Dreamages: A Primer by Timothy Tate

4. Gold in Dross

Not all dreams are created equal. There are three kinds: Copper, Silver, and Gold.

Copper dreams are long and rambling. They occur first in your nightly cycle. They manufacture tools for survival (memory, skills, etc.). They process the events of your waking life:
Take one part wishes, two parts anxiety, add a dash of nightly news and a flash from fourth grade phys-ed; shake well and "poof," in the morning your brain is ready to go.
You do not need to remember these dreams. But without copper dreams, you go mad.

The silver dream comes in four parts. They are easily learned. The first introduces the dream "theme." The second rolls out the key character(s), in either of its meanings: players or essential ingredients. The third develops the storyline, the drama which drives the dream theme.
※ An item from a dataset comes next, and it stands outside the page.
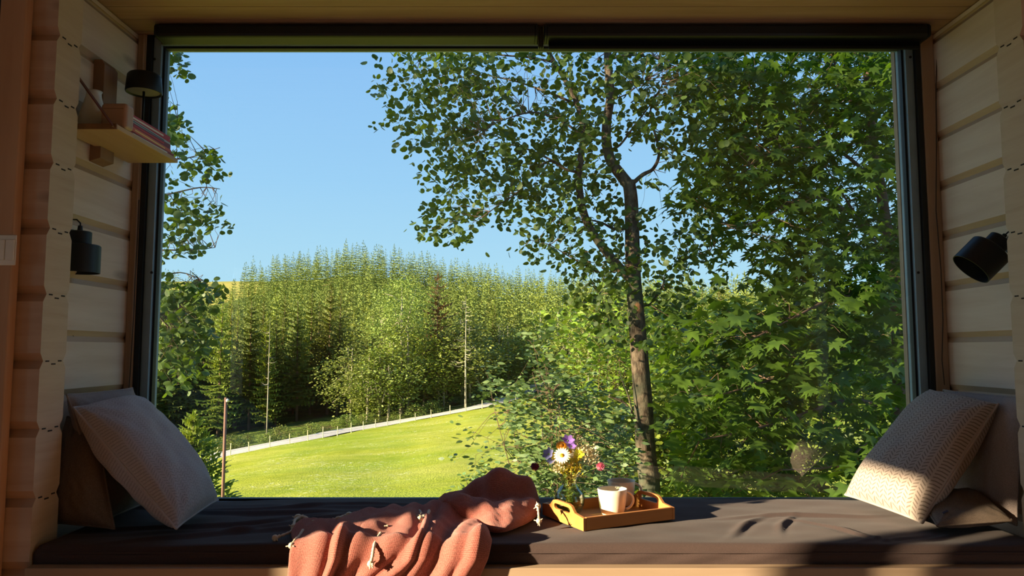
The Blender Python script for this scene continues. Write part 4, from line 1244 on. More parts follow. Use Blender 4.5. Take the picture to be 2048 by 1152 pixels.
# ------------------------------------------------------------------ conifers
BARK = plain('spruce_bark', (96, 76, 60), 0.95, var=0.25, scale=3)
PBARK = plain('pale_aspen_trunk', (150, 142, 122), 0.9, var=0.2, scale=2)
NEED = leaf_mat('spruce_needles', (84, 96, 38), (124, 134, 54), (140, 150, 44), 0.18, 0.7, 0.25, 2.0)
NEEDY = leaf_mat('young_spruce_needles', (112, 124, 44), (154, 162, 62), (165, 175, 50), 0.2, 0.7, 0.8, 6.0)
NEEDB = leaf_mat('rusty_pine_needles', (120, 98, 62), (146, 116, 74), (150, 110, 60), 0.15, 0.8, 0.3, 2.0)
def conifer_arrays(seed, H=20.0, whorls=30, per=8, segs=5, wid=0.17, crown0=0.18, hang=True, ragged=0.25):
    """triangles of a spruce crown: drooping branches with side twigs"""
    r = np.random.RandomState(seed)
    V = []; 
    for w in range(whorls):
        t = crown0 + (1 - crown0)*(w/(whorls))**0.92
        R = H*wid*(1 - (t - crown0)/(1 - crown0))**0.85*(0.75 + 0.35*min(1, (t-crown0)/0.10)) + 0.15
        n = max(4, int(per*(0.6 + 0.4*(1-t))))
        a0 = r.rand()*6.28
        for b in range(n):
            a = a0 + 2*PI*b/n + r.normal()*0.18
            L = R*(1 - ragged/2 + ragged*r.rand()); 
            if r.rand() < 0.06: L *= 0.45
            z0 = H*t + r.normal()*0.25
            d = np.array([math.cos(a), math.sin(a), 0]); s = np.array([-math.sin(a), math.cos(a), 0])
            droop = (0.28 - 0.55*t + 0.12*r.rand())*L*1.2
            prev = np.array([0, 0, z0]) + d*0.05
            for k in range(1, segs + 1):
                u = k/segs
                p = d*L*u + np.array([0, 0, z0 - droop*(u**1.1) + 0.22*L*u**3])
                wd = L*0.30*(1.15 - u)*(0.8 + 0.5*r.rand()) + 0.10
                f = d*L*0.16
                V += [prev, p + s*wd + f*0.5 - [0, 0, 0.10*wd], p + f*0.6]
                V += [prev, p + f*0.6, p - s*wd + f*0.5 - [0, 0, 0.10*wd]]
                if hang:
                    V += [prev, p, (prev + p)/2 + s*(r.rand()-.5)*0.3 - [0, 0, 0.28*wd + 0.35*r.rand() + 0.1]]
                prev = p
    # leader
    for k in range(5):
        a = 2*PI*k/5; q = np.array([math.cos(a), math.sin(a), 0])*0.16
        V += [np.array([0, 0, H*1.015]), q + [0, 0, H*0.965], -q*0.3 + [0, 0, H*0.955]]
    V = np.array(V, float)
    return V, np.arange(len(V)).reshape(-1, 3)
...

And the fourth presents a kind of "task," something to mull over, to deal with. Silver dreams speak to you about your Self. Work with them. Without silver dreams, you cannot remember how your personality (persona) was formed.
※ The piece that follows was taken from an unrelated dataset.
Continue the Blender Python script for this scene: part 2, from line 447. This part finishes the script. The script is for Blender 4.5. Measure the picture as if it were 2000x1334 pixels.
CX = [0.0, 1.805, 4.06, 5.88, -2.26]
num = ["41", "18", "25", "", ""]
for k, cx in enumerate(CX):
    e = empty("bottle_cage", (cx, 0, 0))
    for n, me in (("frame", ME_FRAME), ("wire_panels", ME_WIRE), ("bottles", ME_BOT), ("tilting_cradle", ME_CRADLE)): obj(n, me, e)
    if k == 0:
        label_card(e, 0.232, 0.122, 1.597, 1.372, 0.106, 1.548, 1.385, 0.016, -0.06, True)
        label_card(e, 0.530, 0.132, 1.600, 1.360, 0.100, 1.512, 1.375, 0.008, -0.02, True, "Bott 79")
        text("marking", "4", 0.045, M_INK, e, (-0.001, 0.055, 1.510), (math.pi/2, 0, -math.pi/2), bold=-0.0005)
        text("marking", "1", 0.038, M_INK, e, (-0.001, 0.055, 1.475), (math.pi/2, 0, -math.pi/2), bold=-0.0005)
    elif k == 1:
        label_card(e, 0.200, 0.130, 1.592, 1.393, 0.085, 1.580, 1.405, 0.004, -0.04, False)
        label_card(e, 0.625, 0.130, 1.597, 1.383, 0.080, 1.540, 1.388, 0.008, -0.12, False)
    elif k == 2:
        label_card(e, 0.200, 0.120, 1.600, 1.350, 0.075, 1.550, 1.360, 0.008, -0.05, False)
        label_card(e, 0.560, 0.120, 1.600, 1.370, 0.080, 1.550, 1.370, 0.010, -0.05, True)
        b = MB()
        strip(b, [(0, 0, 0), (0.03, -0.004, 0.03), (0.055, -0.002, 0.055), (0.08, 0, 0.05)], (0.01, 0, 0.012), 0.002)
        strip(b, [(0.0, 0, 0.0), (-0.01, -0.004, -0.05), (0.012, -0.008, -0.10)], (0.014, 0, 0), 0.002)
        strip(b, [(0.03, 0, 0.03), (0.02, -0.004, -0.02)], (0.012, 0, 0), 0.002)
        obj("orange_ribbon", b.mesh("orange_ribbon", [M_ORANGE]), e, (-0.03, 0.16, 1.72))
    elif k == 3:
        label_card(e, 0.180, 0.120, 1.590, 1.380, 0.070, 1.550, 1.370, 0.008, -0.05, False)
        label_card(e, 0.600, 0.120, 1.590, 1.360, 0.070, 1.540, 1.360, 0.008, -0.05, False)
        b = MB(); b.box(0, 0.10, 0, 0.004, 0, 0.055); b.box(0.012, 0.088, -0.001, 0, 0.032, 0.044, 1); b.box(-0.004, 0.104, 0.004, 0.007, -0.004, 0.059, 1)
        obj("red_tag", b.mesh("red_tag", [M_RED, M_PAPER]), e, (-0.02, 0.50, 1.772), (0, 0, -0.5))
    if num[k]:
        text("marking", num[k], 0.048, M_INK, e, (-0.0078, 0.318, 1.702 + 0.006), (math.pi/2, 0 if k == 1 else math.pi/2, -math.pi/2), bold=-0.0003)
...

Gold is a pure, luminous, and incorruptible substance, and a false relation with this metal is perhaps the sign of a wrong connection with that which, within us, could be pure, luminous, and incorruptible.
--Ginette Paris, Pagan Meditations

Gold dreams are simple and elegant messages-- gifts from the gods. You can never forget them. Often they wake you up with a single image or voice: ``Go to the desert. Wrestle the devil." These compact, pure nuggets (usually written in a paragraph or less) conclude your dream cycle. Without gold dreams, civilization/consciousness does not progress.

Silver and gold has the most value. Carry those dreams with you. Take them out; rub them; fondle them. See what they become.